A reasonable response would have been to cross off fusion from the list and then proceed to whatever was next. The only problem was that there did not appear to be any “next.”

As was clear initially, there were two basic difficulties: (1) how to overcome the Coulomb barrier, and (2) how to couple the energy to the lattice. I was not able to find any satisfactory solution to the first problem, and ultimately concluded that the reactions, whatever they might be, could not be fusion reactions.

The only way to get around the problem of the Coulomb barrier, assuming optimistically that any way actually existed, is to work with reactions involving a charge-neutral system.

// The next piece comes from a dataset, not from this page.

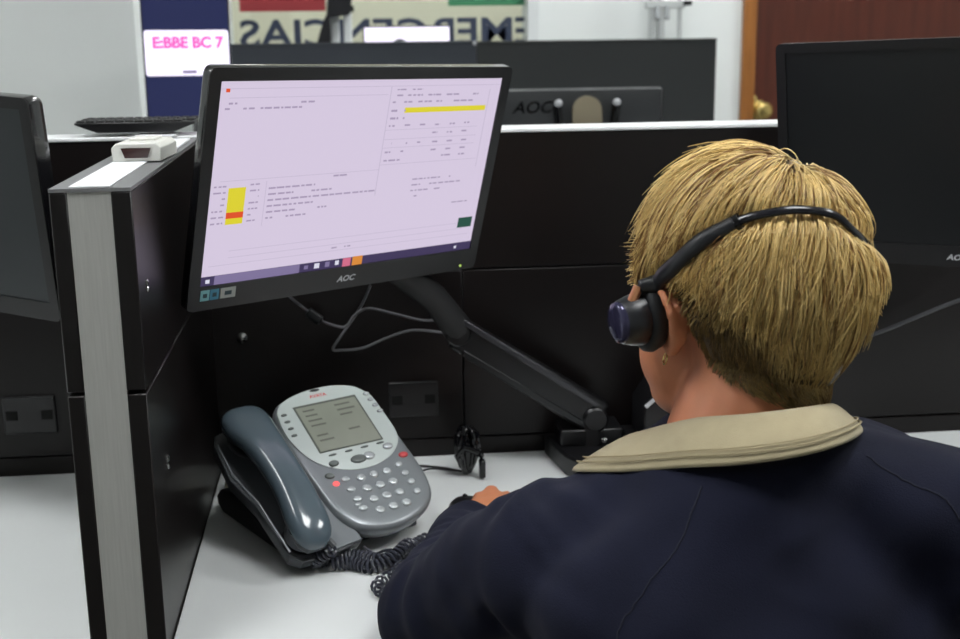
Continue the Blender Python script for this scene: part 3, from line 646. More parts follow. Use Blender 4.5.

A number of prominent theorists had speculated that there might exist a heavy negatively-charged particle that could carry a proton or deuteron, effectively producing a neutral “particle” that could enter a positively charged nucleus. I did not believe that such particle existed on earth – preferentially in heavy water/palladium electrolysis experiments. Consequently, the only serious possibility seemed to be some kind of novel exotic reactions involving a neutron that would be transferred at a distance.

If a reaction is to involve a neutron transfer with a nucleus, it immediately becomes problematic as to where the neutron would come from. There seem to be no obvious source of real neutrons associated with the experiments; even if there were, real neutrons would lead to all kinds of nuclear emissions and activation of materials, effects not consistent with the experimental reports.